━━ RECORDS PROVIDED
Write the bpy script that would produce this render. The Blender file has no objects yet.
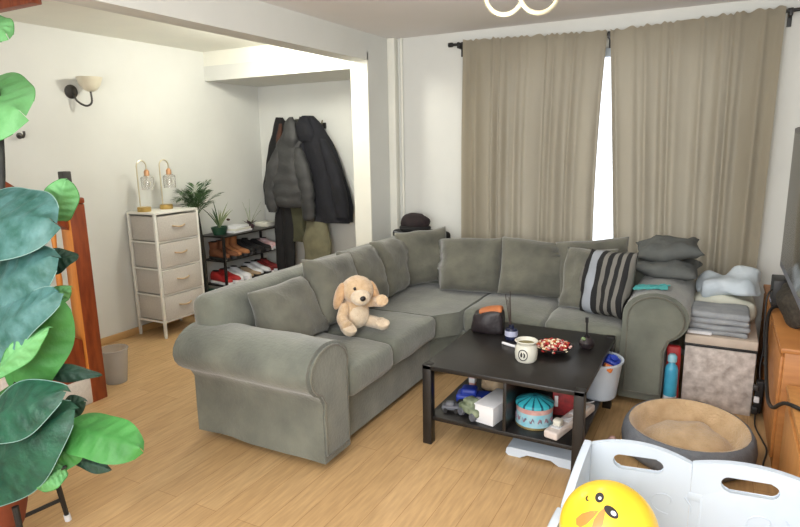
import bpy, bmesh, math, random
from mathutils import Vector, Matrix, Euler, noise
random.seed(7)
PI = math.pi
scn = bpy.context.scene
COL = scn.collection
V = Vector

# ------------------------------------------------------------------ materials
def mat(name, c1, c2=None, scale=8.0, rough=0.6, bump=0.0, bscale=None, metal=0.0, sheen=0.0, detail=4.0,
        stretch=(1, 1, 1), trans=0.0, alpha=1.0, spec=0.5, emit=0.0, coat=0.0):
    m = bpy.data.materials.new(name); m.use_nodes = True
    nt = m.node_tree; N = nt.nodes; L = nt.links
    b = N['Principled BSDF']
    b.inputs['Roughness'].default_value = rough
    b.inputs['Metallic'].default_value = metal
    b.inputs['Specular IOR Level'].default_value = spec
    b.inputs['Sheen Weight'].default_value = sheen
    b.inputs['Transmission Weight'].default_value = trans
    b.inputs['Alpha'].default_value = alpha
    b.inputs['Coat Weight'].default_value = coat
    c2 = c2 or tuple(x * 0.88 for x in c1)
    tc = N.new('ShaderNodeTexCoord'); mp = N.new('ShaderNodeMapping'); mp.inputs['Scale'].default_value = stretch
    nz = N.new('ShaderNodeTexNoise'); nz.inputs['Scale'].default_value = scale; nz.inputs['Detail'].default_value = detail
    rp = N.new('ShaderNodeValToRGB')
    rp.color_ramp.elements[0].position = 0.3; rp.color_ramp.elements[1].position = 0.7
    rp.color_ramp.elements[0].color = (*c1, 1); rp.color_ramp.elements[1].color = (*c2, 1)
    L.new(tc.outputs['Object'], mp.inputs['Vector']); L.new(mp.outputs[0], nz.inputs['Vector'])
    L.new(nz.outputs['Fac'], rp.inputs['Fac']); L.new(rp.outputs[0], b.inputs['Base Color'])
    if bump:
        n2 = N.new('ShaderNodeTexNoise'); n2.inputs['Scale'].default_value = bscale or scale * 4; n2.inputs['Detail'].default_value = 3
        bp = N.new('ShaderNodeBump'); bp.inputs['Strength'].default_value = bump; bp.inputs['Distance'].default_value = 0.01
        L.new(mp.outputs[0], n2.inputs['Vector']); L.new(n2.outputs['Fac'], bp.inputs['Height']); L.new(bp.outputs[0], b.inputs['Normal'])
    if emit:
        b.inputs['Emission Color'].default_value = (*c1, 1); b.inputs['Emission Strength'].default_value = emit
    return m

def srgb(r, g, b):
    f = lambda x: (x / 255 / 12.92) if x / 255 <= 0.04045 else ((x / 255 + 0.055) / 1.055) ** 2.4
    return (f(r), f(g), f(b))

M = {}
M['wall'] = mat('wall_paint', srgb(214, 215, 210), srgb(209, 210, 205), 3, 0.85, 0.05, 120)
M['ceil'] = mat('ceiling_paint', srgb(228, 224, 222), srgb(224, 221, 218), 2, 0.9, 0.1, 90)
M['gloss'] = mat('white_gloss_paint', srgb(232, 231, 220), srgb(226, 226, 216), 3, 0.45)
M['white'] = mat('white_plastic', srgb(200, 211, 223), srgb(195, 206, 219), 3, 0.4)
M['whiteMetal'] = mat('white_metal', srgb(228, 227, 220), srgb(222, 221, 214), 5, 0.45)
M['black'] = mat('black_wood', srgb(26, 24, 23), srgb(33, 30, 29), 14, 0.33, stretch=(1, 6, 1))
M['blackp'] = mat('black_plastic', srgb(22, 22, 22), srgb(32, 31, 31), 20, 0.5)
M['sofa'] = mat('sofa_velvet', srgb(116, 119, 107), srgb(88, 91, 83), 5.0, 0.9, 0.3, 60, sheen=0.4, detail=9)
M['sofad'] = mat('pillow_velvet', srgb(108, 107, 94), srgb(80, 80, 72), 6.0, 0.9, 0.35, 50, sheen=0.35, detail=9)
M['curtain'] = None
M['pine'] = mat('orange_wood', srgb(186, 126, 68), srgb(165, 106, 54), 5, 0.5, stretch=(1, 1, 8))
M['pine2'] = mat('light_orange_wood', srgb(205, 148, 86), srgb(188, 130, 72), 5, 0.5, stretch=(8, 8, 1))
M['skirt'] = mat('skirting_wood', srgb(196, 158, 108), srgb(186, 148, 98), 5, 0.5)
M['mahog'] = mat('mahogany_wood', srgb(150, 72, 34), srgb(112, 46, 22), 6, 0.4, stretch=(5, 5, 1))
M['spindle_lit_newel'] = mat('amber_spindle_lit_newel', srgb(222, 146, 66), srgb(200, 122, 52), 6, 0.4, stretch=(5, 5, 1))
M['drawer'] = mat('grey_linen', srgb(198, 193, 186), srgb(184, 179, 172), 90, 0.9, 0.2, 200)
M['gold'] = mat('brass', srgb(208, 178, 112), srgb(190, 160, 96), 10, 0.3, metal=0.9)
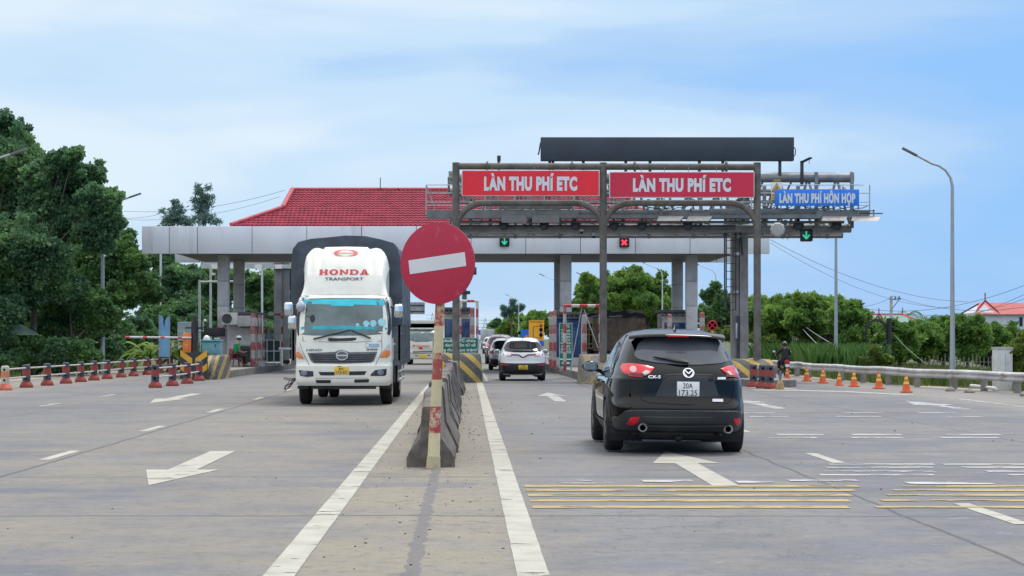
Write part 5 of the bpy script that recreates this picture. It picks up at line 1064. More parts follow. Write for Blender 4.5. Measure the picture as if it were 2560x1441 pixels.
def pframe(label, pa, pb, Y, top, z0, ra=.055, lean=0):
    t = thing('height_barrier', label, 'barrier', (0, Y, z0), 0, 'red and white pipe frames'); k = Y/F; xa, xb = (pa-1168)*k, (pb-1168)*k; h = CAM_H+(847-top)*k-z0
    for x in (xa, xb): m = MB(); m.tube([(x+lean,0,0),(x,0,h)], ra, 10); m.build('leg', REDWHITE, t, smooth=50)
    m = MB(); m.tube([(xa-.06,0,h),(xb+.06,0,h)], ra, 10); m.build('crossbar', stripes('red_white_bar', ((.52,.03,.04),(.62,.60,.56)), .62, vec=(1,0,0), wear=.2), t, smooth=50)
    m = MB()
    for x in (xa, xb): m.box(x-.15, x+.15, -.12, .12, -.01, .025)
    m.build('base_plate', CONC, t); return t
pframe('tall red and white pipe frame over the median booth', 1150, 1193, 87, 753, .26, .06)
pf = pframe('red and white pipe frame that stands before the tall green notice', 1412, 1501, 77, 765, .28, .065)
m = MB(); k = 77/F; m.tube([((1455-1168)*k,0,2.5),((1424-1168)*k,-.3,0)], .015, 6); m.tube([((1460-1168)*k,0,2.4),((1494-1168)*k,-.3,.9)], .015, 6); m.build('stay_wire', GALV, pf)
pframe('thin red and white pipe frame around the green screen panels', 660, 705, 96, 787, .28, .05)
def notice(name, label, px0, px1, py0, py1, Y, lines, zb, hdr=None):
    k = Y/F; t = thing(name, label, 'notice board', ((px0+px1)/2*k-1168*k, Y, CAM_H+(847-(py0+py1)/2)*k)); w = (px1-px0)*k/2; h = (py1-py0)*k/2
    MB().box(-w, w, 0, .05, -h, h).build('panel', mat('notice_edge', (.55,.60,.56), .5), t); MB().box(-w+.02, w-.02, -.006, -.0005, -h+.02, h-.02).build('green_face', mat('notice_green', (.010,.165,.115), .45, var=.08), t)
    text('lettering', [(a, x*w, z*h, ww*w*2, hh) for a, x, z, ww, hh in lines], PLATEW, t, on_back(-.012), 0, 0, 0, 0, .022)
    m = MB(); zl = CAM_H+(847-(py0+py1)/2)*k-zb
    for x in (-w*.8, w*.8): m.box(x-.03, x+.03, .055, .11, -zl, h)
    m.build('leg', GALV, t); return t
notice('notice_board', 'wide green notice board with white lettering behind the median post', 1081, 1196, 845, 914, 73.4, [('Tài khoản ETC chưa', 0, .80, .88, .10), ('định danh điện tử sẽ', 0, .48, .88, .10), ('không được qua trạm/', .03, .13, .92, .10), ('làn ETC từ 01/10/2025', 0, -.17, .88, .10)], .26)
nb = notice('notice_board', 'tall narrow green notice board with white lettering on the closed-lane island', 1398, 1431, 808, 918, 78.6, [('VETC', .1, .86, .5, .11), ('Tài khoản', 0, .66, .66, .085), ('ETC chưa', 0, .52, .66, .085), ('định danh', 0, .38, .66, .085), ('điện tử sẽ', 0, .24, .66, .085), ('không được', 0, .10, .78, .085), ('qua trạm/', 0, -.04, .66, .085), ('làn ETC từ', 0, -.18, .72, .085), ('01/10/2025', 0, -.32, .80, .095)], .28)
h = 110*78.6/F/2; w = 33*78.6/F/2; m = MB(); m.box(-w+.03, w-.03, -.012, -.008, -.68*h, -.62*h); m.box(-w*.6, w*.6, -.012, -.008, -.86*h, -.78*h); m.build('white_bar', PLATEW, nb)
# red, navy banded posts with pipes
BAND = stripes('red_navy_bands', ((.26,.038,.030),(.022,.034,.058)), .38, off=.38, duty=.5, wear=.4, worn=(.16,.13,.12), bump=.15)
BAND2 = stripes('faded_orange_bands', ((.55,.19,.09),(.46,.43,.36)), .38, off=.38, duty=.5, wear=.4, worn=(.46,.42,.34), bump=.15)
FOOT = mat('red_foot', (.25,.040,.030), .75, var=.3, vs=4, dirt=((.15,.06,.05), .35, 5)); FOOT2 = mat('faded_red_foot', (.50,.13,.08), .75, var=.25, vs=4, dirt=((.45,.35,.28), .3, 5))
def band_post(label, g, cat='bollard', body=BAND, foot=FOOT, grp='red and navy banded barrier posts'):
    t = thing('barrier_post', label, cat, (g.x, g.y, 0), 0, grp)
    m = MB(); m.loft([[(a*math.cos(2*math.pi*i/12+.26), a*math.sin(2*math.pi*i/12+.26), z) for i in range(12)] for a, z in ((.125,.15),(.125,.66),(.12,.70),(.10,.725),(.07,.735))]); m.build('post', body, t, smooth=50)
    m = MB(); n = 8; m.loft([[(a*math.cos(2*math.pi*i/n+math.pi/8), a*math.sin(2*math.pi*i/n+math.pi/8), z) for i in range(n)] for a, z in ((.22,0),(.22,.06),(.20,.10),(.14,.185),(.12,.195))]); m.box(-.06,.06,-.24,-.21,.0,.04); m.build('foot', foot, t, bevel=.012)
    m = MB()
    for z in (.30, .62):
        m.lathe([(.035,0),(.01,0)], (0,-.127,z), 12, 'y')
    m.build('pipe_hole', INK, t); return t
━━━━
DIRECTION: Copy every line of the listing containing the string "Blender".

WRITTEN SOLUTION:
Write the bpy script that would produce this render. The Blender file has no objects yet.
Write part 5 of the bpy script that recreates this picture. It picks up at line 1064. More parts follow. Write for Blender 4.5. Measure the picture as if it were 2560x1441 pixels.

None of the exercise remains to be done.